Refreshing, delightful, insightful, almost as good as a simple, satisfying life, Churchill's seven Mabels paint every day reality into letters on a page, without once slipping on a banana peel into a boring passage of prose.
How does she do this; how does Jill Churchill make depth and complexity look so simple, fun, and easy!
With Awe,
Linda G. Shelnutt
Customer Rating: 



Review Summary: Awful Entry in an Uneven Series
Review: The Jane Jeffrey series can be pretty good--and it can positively stink. This entry is a clunker. I guess I keep reading the series for the prospect of a good book coming along; every once in a while one does. Churchill really needs to stop bragging about her parents in the diplomatic corps, and I can definitely do without her incessant snarky comments about her daughter (in contrast to her huge love for her apparently saintly sons).
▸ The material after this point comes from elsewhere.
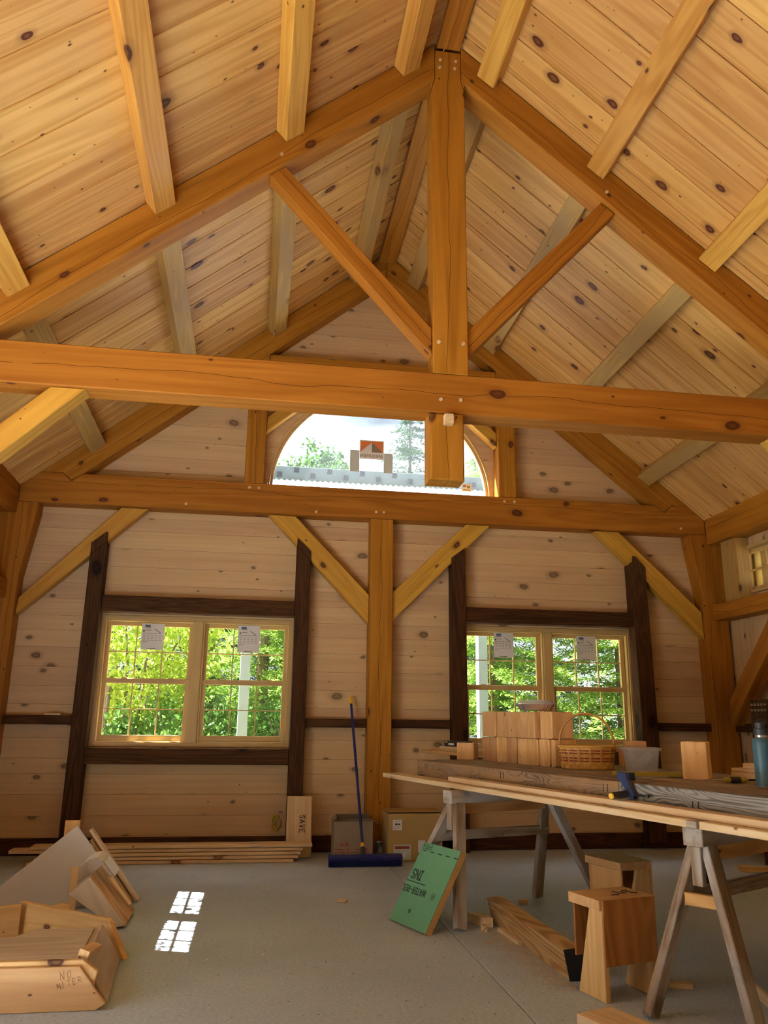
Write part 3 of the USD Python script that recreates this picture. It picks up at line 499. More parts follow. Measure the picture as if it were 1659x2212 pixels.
upright([(.374, .002), (.514, .002), (.515, b2(.515)), (.374, b2(.374))], [(.374, b2(.374) + .001), (.515, b2(.515) + .001), (.515, 2.86), (.374, 2.995)], 'dark barn wood upright right of the left windows')
b3 = lambda x: 2.185 + (x - 1.355) * (WB - .003 - 2.185) / 1.05 - .006
upright([(1.974, .002), (2.130, .002), (2.122, b3(2.122)), (1.974, b3(1.974))], [(1.974, b3(1.974) + .001), (2.122, b3(2.122) + .001), (2.122, 2.975), (1.974, 2.862)], 'dark barn wood upright left of the right windows')
b4 = lambda x: WB - .003 - (x - 3.585) * (WB - .003 - 2.10) / 1.165 - .006
upright([(3.972, .07), (4.150, .07), (4.118, b4(4.118)), (3.945, b4(3.945))], [(3.945, b4(3.945) + .001), (4.118, b4(4.118) + .001), (4.118, 2.845), (4.01, 2.965), (3.985, 2.965), (3.978, 2.90), (3.945, 2.89)], 'dark barn wood upright right of the right windows')
for x0, x1, w in ((-1.472, .372, 'left'), (2.125, 3.968, 'right')):
    trim(block(x0, x1, DY0 + .014, YS - .024, 2.197, 2.352, 'x', .006), 'dark barn wood header over the %s windows' % w)
    trim(block(x0 - (.018 if w == 'left' else 0), x1, DY0 + .012, YS - .024, .795, .936, 'x', .006), 'dark barn wood sill under the %s windows' % w)
for x0, x1, w in ((-2.258, -1.632, 'between the left corner post and the left windows'), (.517, 1.117, 'left of the middle post'), (1.355, 1.972, 'right of the middle post'), (4.14, 4.765, 'between the right windows and the corner post')):
    trim(block(x0, x1, YW + .085, YS - .022, 1.141, 1.223, 'x', .005), 'dark rail at eye level ' + w)
trim(block(RIGHT_X - .075, RIGHT_X - .002, 7.70, YW - .003, 1.141, 1.223, 'y', .005), 'short dark rail on the right wall behind the corner post')
bb = thing('baseboard_back', 'dark reddish baseboard along the gable wall', kind='structure')
for x0, x1 in ((-2.258, -1.645), (-1.49, .37), (.52, 1.117), (1.356, 1.97), (2.135, 3.96), (3.965, 4.765)): put('board', block(x0, x1, YS - .034, YS - .0015, .002, .148, 'x', .004), 'dark', bb)
put('baseboard_right', block(RIGHT_X - .034, RIGHT_X - .002, 5.32, YW - .003, .002, .148, 'y', .004), 'dark', label='dark baseboard along the right wall', kind='structure')
put('baseboard_left', block(LEFT_X + .002, LEFT_X + .034, 5.32, YW - .003, .002, .148, 'y', .004), 'dark', label='dark baseboard along the left wall', kind='structure')

# ---------------------------------------------------------------- paper stickers on the glass
def sticker(x0, x1, z0, z1, y, label):
    t = thing('window_sticker', label, 'sticker', ((x0 + x1) / 2, y, (z0 + z1) / 2), 'paper stickers on the sash windows'); w, hh = x1 - x0, z1 - z0
    put('sheet', block(x0, x1, y, y + .0012, z0, z1, 'x', 0), 'paper', t)
    Y = y - .0006; f = lambda a, b, c, d, mt, nm: put(nm, block(x0 + a * w, x0 + b * w, Y, y, z1 - d * hh, z1 - c * hh, 'x', 0), mt, t)
    f(.14, .38, .05, .13, 'blueink', 'emblem'); f(.14, .40, .145, .165, 'blueink', 'emblem')
    f(.07, .13, .26, .32, 'ink', 'print'); f(.17, .42, .24, .275, 'greyink', 'print'); f(.06, .86, .36, .385, 'greyink', 'print')
    for k in range(4):
        for j in range(5): f(.08 + .17 * j, .08 + .17 * j + .11, .44 + .065 * k, .462 + .065 * k, 'greyink', 'print')
    f(.06, .28, .70, .72, 'greyink', 'print'); f(.30, .66, .955, .975, 'ink', 'print')
    q = [(.52, .20), (.60, .20), (.86, .34), (.80, .37)]; put('print', panel([V3(x0 + a * w, y, z1 - b * hh) for a, b in q], (1, 0, 0), (0, -1, 0), .0006, 0), 'greyink', t)
for x0, x1, z0, z1, lb in ((-1.112, -.893, 1.862, 2.118, 'far left of the four window stickers, upper sash of the left windows'), (-.172, .046, 1.855, 2.124, 'window sticker on the second upper sash from the left, over the green porch post'),
                           (2.487, 2.703, 1.870, 2.130, 'window sticker on the left upper sash of the right windows'), (3.405, 3.620, 1.860, 2.116, 'far right of the four window stickers, upper sash of the right windows')):
    sticker(x0, x1, z0, z1, YS + .098, lb)
lg = thing('window_sticker', 'square maker sticker with orange roof emblem on the half-round window', 'sticker', (1.15, YS + .05, 4.07))
Y = YS + .056; put('sheet', block(1.017, 1.282, Y, Y + .001, 3.957, 4.170, 'x', 0), 'paper', lg)
put('emblem', block(1.027, 1.272, Y - .0006, Y, 4.035, 4.160, 'x', 0), 'orangeink', lg)
put('emblem', panel([V3(1.027, Y - .0006, 4.035), V3(1.150, Y - .0006, 4.150), V3(1.150, Y - .0006, 4.035)], (1, 0, 0), (0, -1, 0), .0006, 0), 'paper', lg)
put('emblem', panel([V3(1.272, Y - .0006, 4.035), V3(1.150, Y - .0006, 4.150), V3(1.150, Y - .0006, 4.035)], (1, 0, 0), (0, -1, 0), .0006, 0), 'tanink', lg)
for z_ in (4.07, 4.105): put('emblem', block(1.027, 1.272, Y - .0012, Y - .0006, z_, z_ + .003, 'x', 0), 'greyink', lg)
tv, tf = text('ANDERSEN', .034, True); put('lettering', (tv, tf), 'tanink', lg, xf((1.149, Y - .0006, 3.994), (-1, 0, 0), (0, 0, 1), (0, 1, 0)))
for x0, x1, z0, z1, lb in ((.914, 1.0155, 3.806, 4.050, 'grey film strip left of the emblem sticker on the half-round window'), (1.2835, 1.380, 3.808, 4.032, 'grey film strip right of the emblem sticker on the half-round window')):
    put('film_strip', block(x0, x1, Y, Y + .001, z0, z1, 'z', 0), 'film', label=lb, cat='sticker')
cs = thing('window_sticker', 'small certificate sticker in the lower right corner of the half-round window', 'sticker', (2.2, Y, 3.69))
put('sheet', block(2.153, 2.258, Y, Y + .001, 3.652, 3.740, 'x', 0), 'paper', cs)
for a, b, c, d in ((2.165, 2.20, 3.70, 3.725), (2.21, 2.245, 3.69, 3.72), (2.17, 2.24, 3.665, 3.675)): put('print', block(a, b, Y - .0006, Y, c, d, 'x', 0), 'tanink', cs)

# ---------------------------------------------------------------- outdoors
def porch_post(x, y, h, label): put('porch_post', block(x - .068, x + .068, y - .068, y + .068, -.16, h, 'z', .008), 'vinyl', label=label, cat='post')
porch_post(-.11, 11.1, 4.50, 'pale green porch post outside, behind the left windows'); porch_post(3.145, 11.1, 4.50, 'pale porch post outside, at the left edge of the right windows')
pg = thing('porch_beam', 'pale porch beam outside seen through the half-round window', 'beam', (1.3, 11.1, 4.5))
put('timber', block(-2.6, 5.2, 11.03, 11.17, 4.505, 4.70, 'x', .006), 'vinyl', pg)
for k in range(16):
    for r_ in (0, 1): put('joist_block', block(-2.4 + .47 * k + .235 * r_, -2.4 + .47 * k + .235 * r_ + .075, 10.985, 11.028, 4.535 + .075 * (1 - r_), 4.600 + .075 * (1 - r_), 'y', .004), 'ink', pg)
for k in range(17):
    x = -2.5 + .47 * k; solo('porch_rafter', bar((x, 11.02, 4.42), (x, 8.65, 3.36), .05, .11, c=.004), 'vinyl', 'white porch rafter outside under the clear roof sheet, seen through the half-round window', 'rafter', 'porch rafters outside')
xs = np.linspace(-2.6, 5.2, 400); zz = .012 * np.sin(xs * 2 * np.pi / .078)
va = np.r_[[V3(x, 11.02, 4.495 + z) for x, z in zip(xs, zz)], [V3(x, 8.62, 3.42 + z) for x, z in zip(xs, zz)]]; i_ = np.arange(399)
va = np.vstack([va, va + [0, 0, .003]]); n_ = 800
put('porch_roof_sheet', (va, np.vstack([np.c_[i_, i_ + 1, i_ + 401], np.c_[i_, i_ + 401, i_ + 400], np.c_[i_ + n_, i_ + 401 + n_, i_ + 1 + n_], np.c_[i_ + n_, i_ + 400 + n_, i_ + 401 + n_]])), 'corrugated', label='clear corrugated porch roof sheet outside the half-round window', cat='roof sheet')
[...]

She also needs a better editor. Almost every dialog bit in this series begins with Shelley saying, "Jane,--" or Jane saying, "Shelley, --" This book was particularly grating in its gratuitous (and passe) attack on feminism, which Churchill apparently regards as a huge farce, as she does *every* social concern. Give the woman a t.v. set and a bag of chips and she's happy! Jane Jeffrey is more trailer park than she knows.
Customer Rating: 



Review Summary: disappointing entry in this series
Review: This is definitely the weakest entry in this series. If you're a fan, you'll read it, but be prepared to be disappointed. The story is weak and formulaic, the mystery is contrived, the characters don't seem as likable as before. Even the title seems to be trying too hard. Hopefully, if this series continues, the next entry won't be such a paint-by-number effort.
Customer Rating: 



Review Summary: Not Her Best
Review: A typical book in this series, with Jane and Shelley occupying their time by solving a mystery.
However, while there were a lot of suspects, the ending came way too quickly, in about two paragraphs. And the confrontation only lasted about two sentences.
Definitely not the best in this usually entertaining series.